By looking at the graphs, I think he was not really running out of memory.
Instead, the Out Of Memory killer (OOM killer) decided somehow that some process had to die.
Let me quote Andries Brouwer:
Quote:
An aircraft company discovered that it was cheaper to fly its planes with less fuel on board. The planes would be lighter and use less fuel and money was saved. On rare occasions however the amount of fuel was insufficient, and the plane would crash. This problem was solved by the engineers of the company by the development of a special OOF (out-of-fuel) mechanism. In emergency cases a passenger was selected and thrown out of the plane. (When necessary, the procedure was repeated.) A large body of theory was developed and many publications were devoted to the problem of properly selecting the victim to be ejected. Should the victim be chosen at random? Or should one choose the heaviest person? Or the oldest? Should passengers pay in order not to be ejected, so that the victim would be the poorest on board? And if for example the heaviest person was chosen, should there be a special exception in case that was the pilot? Should first class passengers be exempted? Now that the OOF mechanism existed, it would be activated every now and then, and eject passengers even when there was no fuel shortage. The engineers are still studying precisely how this malfunction is caused.
Source:
https://lwn.net/Articles/104185/My suggestion to have more swap is
not for it to be actually used (which we all know it's a lot slower than real RAM),
it's just something that may help to keep the OOM killer away.
Try building a kernel without swap on a Linode 1024 and see what happens. With enough swap, it works.
Does somebody know how to "optimize" gcc? I for sure would not even know where to start.

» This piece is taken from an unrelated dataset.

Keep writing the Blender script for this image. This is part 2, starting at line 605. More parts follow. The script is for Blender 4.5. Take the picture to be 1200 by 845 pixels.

Do I need a Linode 2048 to build the kernel? Surely not if I can use a Linode 1024 with 2G of swap.
You can reduce overcommiting in MySQL or Apache by "optimizing" them, but there is not a general recipe for optimizing everything.
BTW: What I do to avoid OOM killer myself (in addition to have plenty of swap, 1G or 2G), is to have a file called /etc/sysctl.d/10-no-overcommit.conf containing this:
Code:
vm.overcommit_ratio = 100
vm.overcommit_memory = 2
(enable with "sysctl --system").
Then I will worry whenever I see that the system runs slow, not whenever OOM killer randomly decides to kill a random process following some strange algorithm, as if they were passengers in a plane in the story by Brouwer.